- _DIRECTIVE_: Repeat the lines below exactly as they appear, but leave out the images.

- _STORED DATA_:
════════
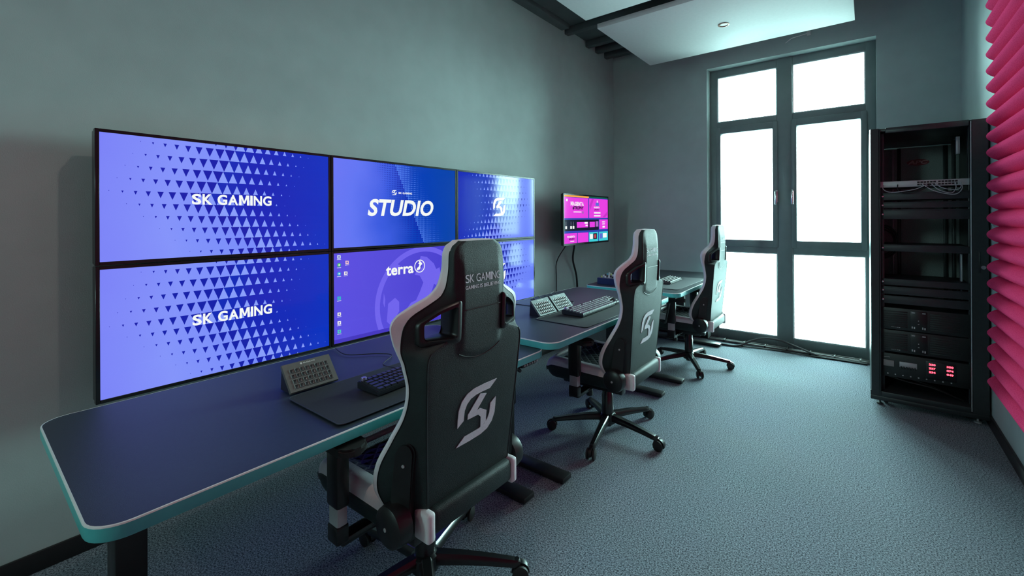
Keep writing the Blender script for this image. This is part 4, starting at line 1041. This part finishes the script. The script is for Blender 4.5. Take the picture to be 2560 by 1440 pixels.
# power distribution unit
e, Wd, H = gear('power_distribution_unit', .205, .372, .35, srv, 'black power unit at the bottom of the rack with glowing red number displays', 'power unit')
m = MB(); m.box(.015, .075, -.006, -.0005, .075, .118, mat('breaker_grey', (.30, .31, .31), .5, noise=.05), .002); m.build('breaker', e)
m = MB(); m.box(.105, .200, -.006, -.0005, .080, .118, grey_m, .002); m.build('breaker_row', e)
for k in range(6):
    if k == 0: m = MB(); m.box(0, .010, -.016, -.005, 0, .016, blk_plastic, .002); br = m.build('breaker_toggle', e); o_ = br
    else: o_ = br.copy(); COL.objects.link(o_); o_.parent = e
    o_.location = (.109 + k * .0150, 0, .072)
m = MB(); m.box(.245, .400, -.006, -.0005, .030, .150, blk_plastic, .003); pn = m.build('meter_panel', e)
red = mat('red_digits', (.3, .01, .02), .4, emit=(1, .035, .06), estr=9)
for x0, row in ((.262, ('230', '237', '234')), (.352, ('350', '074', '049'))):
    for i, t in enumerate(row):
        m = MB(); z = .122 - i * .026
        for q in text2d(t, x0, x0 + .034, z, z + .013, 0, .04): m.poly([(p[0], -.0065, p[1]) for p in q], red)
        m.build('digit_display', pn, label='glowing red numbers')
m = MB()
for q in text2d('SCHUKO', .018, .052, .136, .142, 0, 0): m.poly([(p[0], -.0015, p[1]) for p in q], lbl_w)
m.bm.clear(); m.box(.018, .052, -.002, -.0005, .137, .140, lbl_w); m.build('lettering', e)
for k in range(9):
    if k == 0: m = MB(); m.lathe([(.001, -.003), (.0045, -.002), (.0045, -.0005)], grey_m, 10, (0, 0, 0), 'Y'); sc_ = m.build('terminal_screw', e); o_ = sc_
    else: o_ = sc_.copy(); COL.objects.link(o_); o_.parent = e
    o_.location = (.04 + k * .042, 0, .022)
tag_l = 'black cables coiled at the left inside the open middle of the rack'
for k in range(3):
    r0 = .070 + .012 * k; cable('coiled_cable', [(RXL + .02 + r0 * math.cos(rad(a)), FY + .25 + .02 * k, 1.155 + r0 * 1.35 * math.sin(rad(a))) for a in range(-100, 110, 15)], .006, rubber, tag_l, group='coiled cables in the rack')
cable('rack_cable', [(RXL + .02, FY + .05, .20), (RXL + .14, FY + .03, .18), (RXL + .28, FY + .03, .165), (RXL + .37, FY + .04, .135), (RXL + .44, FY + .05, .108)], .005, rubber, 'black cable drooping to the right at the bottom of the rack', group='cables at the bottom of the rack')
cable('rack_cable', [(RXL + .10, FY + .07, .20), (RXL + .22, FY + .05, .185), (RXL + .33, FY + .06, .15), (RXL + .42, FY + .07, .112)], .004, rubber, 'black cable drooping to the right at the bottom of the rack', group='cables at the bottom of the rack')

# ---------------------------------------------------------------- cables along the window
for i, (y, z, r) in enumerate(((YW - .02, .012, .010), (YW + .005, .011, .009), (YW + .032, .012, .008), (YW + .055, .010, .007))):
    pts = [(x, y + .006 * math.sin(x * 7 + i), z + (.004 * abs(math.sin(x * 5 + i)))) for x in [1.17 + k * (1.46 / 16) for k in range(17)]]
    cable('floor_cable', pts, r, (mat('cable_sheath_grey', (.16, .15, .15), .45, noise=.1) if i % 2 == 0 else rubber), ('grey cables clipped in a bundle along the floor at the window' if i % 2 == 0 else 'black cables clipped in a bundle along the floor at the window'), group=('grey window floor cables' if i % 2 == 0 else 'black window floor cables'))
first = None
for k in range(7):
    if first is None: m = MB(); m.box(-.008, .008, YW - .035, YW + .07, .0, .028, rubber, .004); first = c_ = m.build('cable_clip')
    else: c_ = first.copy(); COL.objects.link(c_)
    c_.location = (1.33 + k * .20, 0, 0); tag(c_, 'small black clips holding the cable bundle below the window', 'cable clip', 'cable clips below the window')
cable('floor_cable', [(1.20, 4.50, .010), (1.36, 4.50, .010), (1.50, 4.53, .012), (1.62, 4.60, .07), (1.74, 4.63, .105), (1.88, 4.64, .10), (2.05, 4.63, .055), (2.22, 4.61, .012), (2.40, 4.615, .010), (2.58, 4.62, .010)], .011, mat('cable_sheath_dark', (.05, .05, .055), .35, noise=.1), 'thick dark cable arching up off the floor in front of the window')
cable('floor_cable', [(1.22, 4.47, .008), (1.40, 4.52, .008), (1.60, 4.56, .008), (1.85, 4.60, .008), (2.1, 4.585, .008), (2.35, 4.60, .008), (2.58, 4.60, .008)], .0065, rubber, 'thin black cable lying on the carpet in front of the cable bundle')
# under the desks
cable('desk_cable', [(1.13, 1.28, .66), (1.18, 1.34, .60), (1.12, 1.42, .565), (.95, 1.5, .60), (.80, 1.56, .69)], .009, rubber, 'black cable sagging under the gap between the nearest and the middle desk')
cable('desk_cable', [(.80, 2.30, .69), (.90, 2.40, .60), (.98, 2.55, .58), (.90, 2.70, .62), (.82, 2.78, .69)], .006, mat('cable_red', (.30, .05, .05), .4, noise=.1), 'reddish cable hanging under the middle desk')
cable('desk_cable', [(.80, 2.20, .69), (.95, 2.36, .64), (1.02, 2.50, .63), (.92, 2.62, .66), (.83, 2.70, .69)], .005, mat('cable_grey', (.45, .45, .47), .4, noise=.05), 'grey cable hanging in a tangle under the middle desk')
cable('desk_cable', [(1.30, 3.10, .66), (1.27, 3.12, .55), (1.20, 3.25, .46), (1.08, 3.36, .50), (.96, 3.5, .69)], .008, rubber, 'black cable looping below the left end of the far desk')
════════
- _ANSWER TO THIS TASK_:
Keep writing the Blender script for this image. This is part 4, starting at line 1041. This part finishes the script. The script is for Blender 4.5. Take the picture to be 2560 by 1440 pixels.
# power distribution unit
e, Wd, H = gear('power_distribution_unit', .205, .372, .35, srv, 'black power unit at the bottom of the rack with glowing red number displays', 'power unit')
m = MB(); m.box(.015, .075, -.006, -.0005, .075, .118, mat('breaker_grey', (.30, .31, .31), .5, noise=.05), .002); m.build('breaker', e)
m = MB(); m.box(.105, .200, -.006, -.0005, .080, .118, grey_m, .002); m.build('breaker_row', e)
for k in range(6):
    if k == 0: m = MB(); m.box(0, .010, -.016, -.005, 0, .016, blk_plastic, .002); br = m.build('breaker_toggle', e); o_ = br
    else: o_ = br.copy(); COL.objects.link(o_); o_.parent = e
    o_.location = (.109 + k * .0150, 0, .072)
m = MB(); m.box(.245, .400, -.006, -.0005, .030, .150, blk_plastic, .003); pn = m.build('meter_panel', e)
red = mat('red_digits', (.3, .01, .02), .4, emit=(1, .035, .06), estr=9)
for x0, row in ((.262, ('230', '237', '234')), (.352, ('350', '074', '049'))):
    for i, t in enumerate(row):
        m = MB(); z = .122 - i * .026
        for q in text2d(t, x0, x0 + .034, z, z + .013, 0, .04): m.poly([(p[0], -.0065, p[1]) for p in q], red)
        m.build('digit_display', pn, label='glowing red numbers')
m = MB()
for q in text2d('SCHUKO', .018, .052, .136, .142, 0, 0): m.poly([(p[0], -.0015, p[1]) for p in q], lbl_w)
m.bm.clear(); m.box(.018, .052, -.002, -.0005, .137, .140, lbl_w); m.build('lettering', e)
for k in range(9):
    if k == 0: m = MB(); m.lathe([(.001, -.003), (.0045, -.002), (.0045, -.0005)], grey_m, 10, (0, 0, 0), 'Y'); sc_ = m.build('terminal_screw', e); o_ = sc_
    else: o_ = sc_.copy(); COL.objects.link(o_); o_.parent = e
    o_.location = (.04 + k * .042, 0, .022)
tag_l = 'black cables coiled at the left inside the open middle of the rack'
for k in range(3):
    r0 = .070 + .012 * k; cable('coiled_cable', [(RXL + .02 + r0 * math.cos(rad(a)), FY + .25 + .02 * k, 1.155 + r0 * 1.35 * math.sin(rad(a))) for a in range(-100, 110, 15)], .006, rubber, tag_l, group='coiled cables in the rack')
cable('rack_cable', [(RXL + .02, FY + .05, .20), (RXL + .14, FY + .03, .18), (RXL + .28, FY + .03, .165), (RXL + .37, FY + .04, .135), (RXL + .44, FY + .05, .108)], .005, rubber, 'black cable drooping to the right at the bottom of the rack', group='cables at the bottom of the rack')
cable('rack_cable', [(RXL + .10, FY + .07, .20), (RXL + .22, FY + .05, .185), (RXL + .33, FY + .06, .15), (RXL + .42, FY + .07, .112)], .004, rubber, 'black cable drooping to the right at the bottom of the rack', group='cables at the bottom of the rack')

# ---------------------------------------------------------------- cables along the window
for i, (y, z, r) in enumerate(((YW - .02, .012, .010), (YW + .005, .011, .009), (YW + .032, .012, .008), (YW + .055, .010, .007))):
    pts = [(x, y + .006 * math.sin(x * 7 + i), z + (.004 * abs(math.sin(x * 5 + i)))) for x in [1.17 + k * (1.46 / 16) for k in range(17)]]
    cable('floor_cable', pts, r, (mat('cable_sheath_grey', (.16, .15, .15), .45, noise=.1) if i % 2 == 0 else rubber), ('grey cables clipped in a bundle along the floor at the window' if i % 2 == 0 else 'black cables clipped in a bundle along the floor at the window'), group=('grey window floor cables' if i % 2 == 0 else 'black window floor cables'))
first = None
for k in range(7):
    if first is None: m = MB(); m.box(-.008, .008, YW - .035, YW + .07, .0, .028, rubber, .004); first = c_ = m.build('cable_clip')
    else: c_ = first.copy(); COL.objects.link(c_)
    c_.location = (1.33 + k * .20, 0, 0); tag(c_, 'small black clips holding the cable bundle below the window', 'cable clip', 'cable clips below the window')
cable('floor_cable', [(1.20, 4.50, .010), (1.36, 4.50, .010), (1.50, 4.53, .012), (1.62, 4.60, .07), (1.74, 4.63, .105), (1.88, 4.64, .10), (2.05, 4.63, .055), (2.22, 4.61, .012), (2.40, 4.615, .010), (2.58, 4.62, .010)], .011, mat('cable_sheath_dark', (.05, .05, .055), .35, noise=.1), 'thick dark cable arching up off the floor in front of the window')
cable('floor_cable', [(1.22, 4.47, .008), (1.40, 4.52, .008), (1.60, 4.56, .008), (1.85, 4.60, .008), (2.1, 4.585, .008), (2.35, 4.60, .008), (2.58, 4.60, .008)], .0065, rubber, 'thin black cable lying on the carpet in front of the cable bundle')
# under the desks
cable('desk_cable', [(1.13, 1.28, .66), (1.18, 1.34, .60), (1.12, 1.42, .565), (.95, 1.5, .60), (.80, 1.56, .69)], .009, rubber, 'black cable sagging under the gap between the nearest and the middle desk')
cable('desk_cable', [(.80, 2.30, .69), (.90, 2.40, .60), (.98, 2.55, .58), (.90, 2.70, .62), (.82, 2.78, .69)], .006, mat('cable_red', (.30, .05, .05), .4, noise=.1), 'reddish cable hanging under the middle desk')
cable('desk_cable', [(.80, 2.20, .69), (.95, 2.36, .64), (1.02, 2.50, .63), (.92, 2.62, .66), (.83, 2.70, .69)], .005, mat('cable_grey', (.45, .45, .47), .4, noise=.05), 'grey cable hanging in a tangle under the middle desk')
cable('desk_cable', [(1.30, 3.10, .66), (1.27, 3.12, .55), (1.20, 3.25, .46), (1.08, 3.36, .50), (.96, 3.5, .69)], .008, rubber, 'black cable looping below the left end of the far desk')